Historicizing the Embodied Imagination in Early Modern English Literature already has been reviewed favorably by Professor Todd Butler of Washington State University: "This is a rich and thoughtful volume that, while being grounded in readings of faculty psychology with early modern English literature, also ranges widely across not only genres but also much of the core timeline of the period. In focusing on the pre-Cartesian nexus between the mind and body, the authors’ collective focus returns a valuable—and historically grounded—specificity and richness to our understanding of a mental faculty that at once worried and fascinated the writers of the period." 

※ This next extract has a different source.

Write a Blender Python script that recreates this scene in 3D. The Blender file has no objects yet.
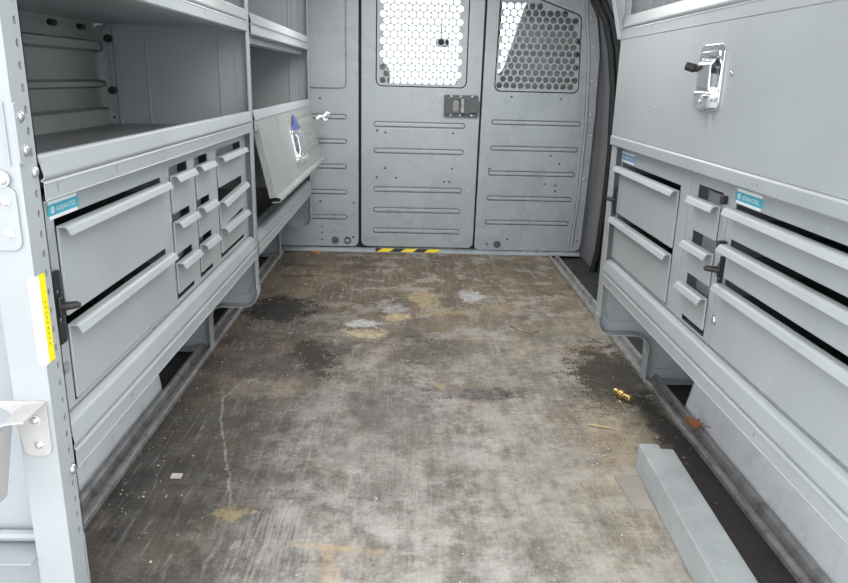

Engel's essay begins with the Renaissance analogical commonplace of "poesy" corresponding to the imagination to launch his investigation into how imagination is disclosed—or “unconcealed”—through the operations associated with constructed memory palaces. Both Martin Heidegger and Francis Bacon deliberately and self-consciously draw poesy into the sphere of their respective philosophical concerns and insist on memory’s role in imaginative thinking, a fundamentally Aristotelian theme deeply embedded in scholastic faculty psychology. Such an understanding of poesy offers a ready-way to approach both the personification of imagination in William Langland’s Piers Plowman and Edmund Spenser’s Faerie Queene, and Bacon’s privileging of imagination as a reflective and generative process in New Atlantis—each example representing a telling and transitional “moment” in the development of premodern instantiations of the embodied imagination.